## SHORT TASK
Skip the pictures and quote all of the lines exactly.

— start of RECORDS TO PROCESS —

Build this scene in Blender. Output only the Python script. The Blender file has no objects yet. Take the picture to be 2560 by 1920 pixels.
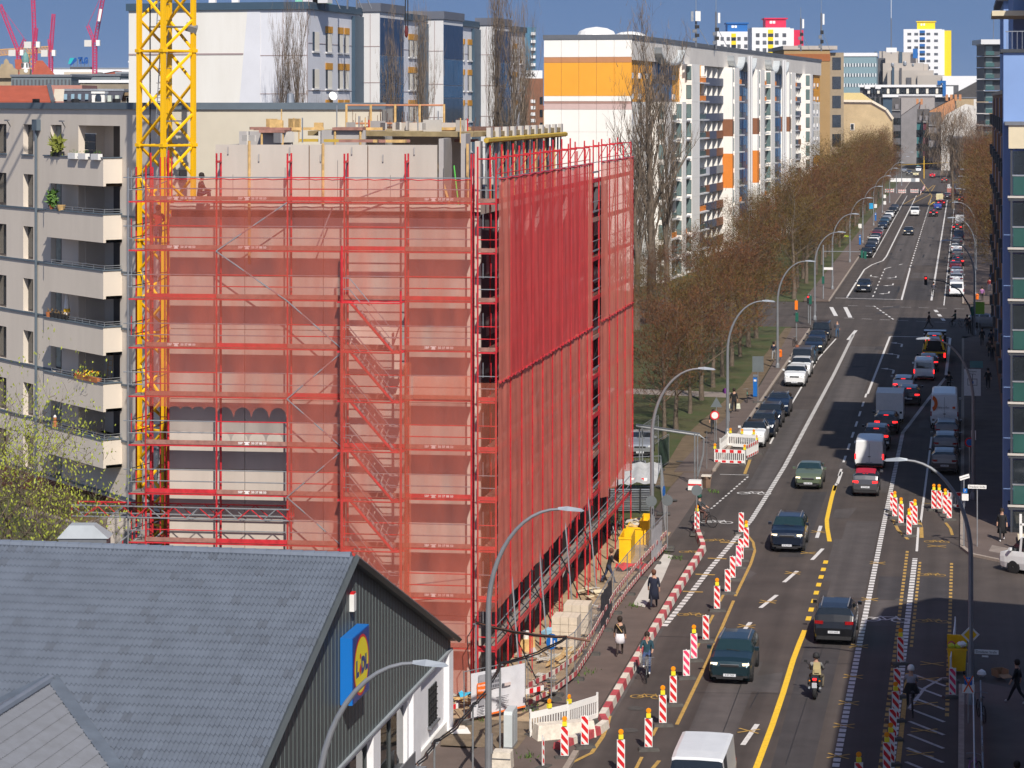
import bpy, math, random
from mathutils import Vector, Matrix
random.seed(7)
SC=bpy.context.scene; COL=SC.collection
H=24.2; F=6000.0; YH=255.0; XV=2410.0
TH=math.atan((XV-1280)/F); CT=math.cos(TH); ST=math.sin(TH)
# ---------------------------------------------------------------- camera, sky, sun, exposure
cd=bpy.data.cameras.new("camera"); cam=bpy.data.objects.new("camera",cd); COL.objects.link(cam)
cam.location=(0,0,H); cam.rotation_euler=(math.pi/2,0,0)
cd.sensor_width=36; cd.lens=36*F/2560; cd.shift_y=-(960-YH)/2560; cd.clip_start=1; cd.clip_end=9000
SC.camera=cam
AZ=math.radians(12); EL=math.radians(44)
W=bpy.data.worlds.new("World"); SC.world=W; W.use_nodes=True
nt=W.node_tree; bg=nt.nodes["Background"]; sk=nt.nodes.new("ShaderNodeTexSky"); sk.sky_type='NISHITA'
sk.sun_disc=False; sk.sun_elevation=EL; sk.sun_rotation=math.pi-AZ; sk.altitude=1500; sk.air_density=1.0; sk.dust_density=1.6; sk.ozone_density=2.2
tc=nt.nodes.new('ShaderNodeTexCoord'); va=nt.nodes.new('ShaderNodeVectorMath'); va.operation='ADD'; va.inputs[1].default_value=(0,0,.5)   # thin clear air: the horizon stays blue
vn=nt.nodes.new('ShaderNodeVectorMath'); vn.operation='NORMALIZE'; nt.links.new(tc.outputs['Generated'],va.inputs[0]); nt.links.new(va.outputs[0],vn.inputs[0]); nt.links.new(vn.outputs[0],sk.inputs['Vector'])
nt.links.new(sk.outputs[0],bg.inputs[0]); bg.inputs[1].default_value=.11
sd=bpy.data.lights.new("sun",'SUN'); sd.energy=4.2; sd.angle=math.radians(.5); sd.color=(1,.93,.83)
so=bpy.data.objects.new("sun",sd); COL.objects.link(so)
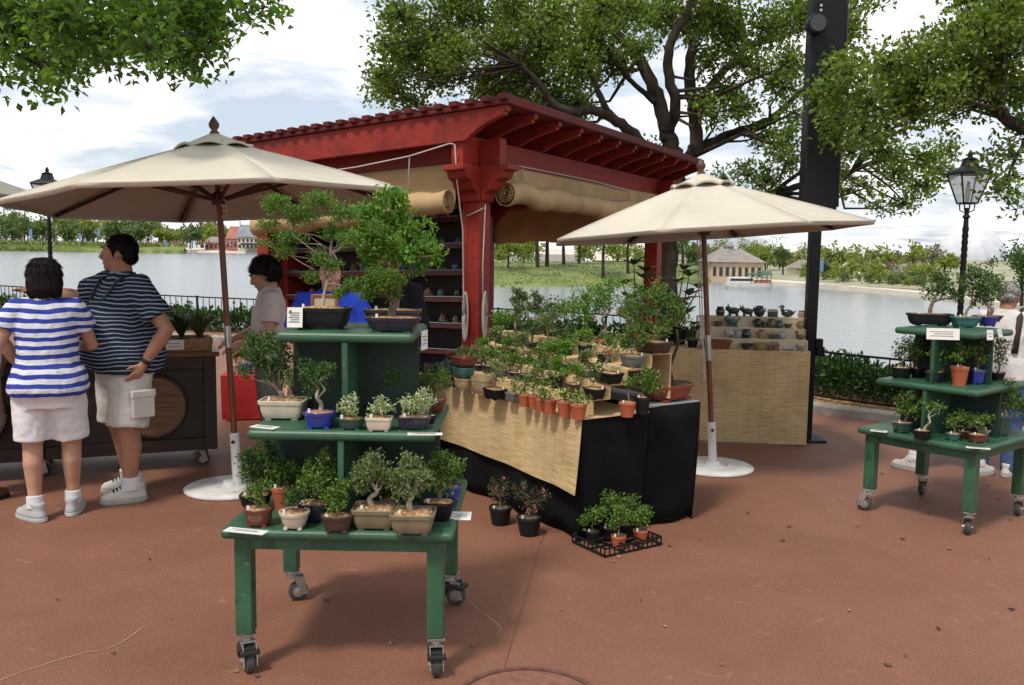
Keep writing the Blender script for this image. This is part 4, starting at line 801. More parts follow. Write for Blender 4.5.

— end of RECORDS TO PROCESS —

## WRITTEN RESPONSE
Build this scene in Blender. Output only the Python script. The Blender file has no objects yet. Take the picture to be 2560 by 1920 pixels.
import bpy, math, random
from mathutils import Vector, Matrix
random.seed(7)
SC=bpy.context.scene; COL=SC.collection
H=24.2; F=6000.0; YH=255.0; XV=2410.0
TH=math.atan((XV-1280)/F); CT=math.cos(TH); ST=math.sin(TH)
# ---------------------------------------------------------------- camera, sky, sun, exposure
cd=bpy.data.cameras.new("camera"); cam=bpy.data.objects.new("camera",cd); COL.objects.link(cam)
cam.location=(0,0,H); cam.rotation_euler=(math.pi/2,0,0)
cd.sensor_width=36; cd.lens=36*F/2560; cd.shift_y=-(960-YH)/2560; cd.clip_start=1; cd.clip_end=9000
SC.camera=cam
AZ=math.radians(12); EL=math.radians(44)
W=bpy.data.worlds.new("World"); SC.world=W; W.use_nodes=True
nt=W.node_tree; bg=nt.nodes["Background"]; sk=nt.nodes.new("ShaderNodeTexSky"); sk.sky_type='NISHITA'
sk.sun_disc=False; sk.sun_elevation=EL; sk.sun_rotation=math.pi-AZ; sk.altitude=1500; sk.air_density=1.0; sk.dust_density=1.6; sk.ozone_density=2.2
tc=nt.nodes.new('ShaderNodeTexCoord'); va=nt.nodes.new('ShaderNodeVectorMath'); va.operation='ADD'; va.inputs[1].default_value=(0,0,.5)   # thin clear air: the horizon stays blue
vn=nt.nodes.new('ShaderNodeVectorMath'); vn.operation='NORMALIZE'; nt.links.new(tc.outputs['Generated'],va.inputs[0]); nt.links.new(va.outputs[0],vn.inputs[0]); nt.links.new(vn.outputs[0],sk.inputs['Vector'])
nt.links.new(sk.outputs[0],bg.inputs[0]); bg.inputs[1].default_value=.11
sd=bpy.data.lights.new("sun",'SUN'); sd.energy=4.2; sd.angle=math.radians(.5); sd.color=(1,.93,.83)
so=bpy.data.objects.new("sun",sd); COL.objects.link(so)
Keep writing the Blender script for this image. This is part 4, starting at line 801. More parts follow. Write for Blender 4.5.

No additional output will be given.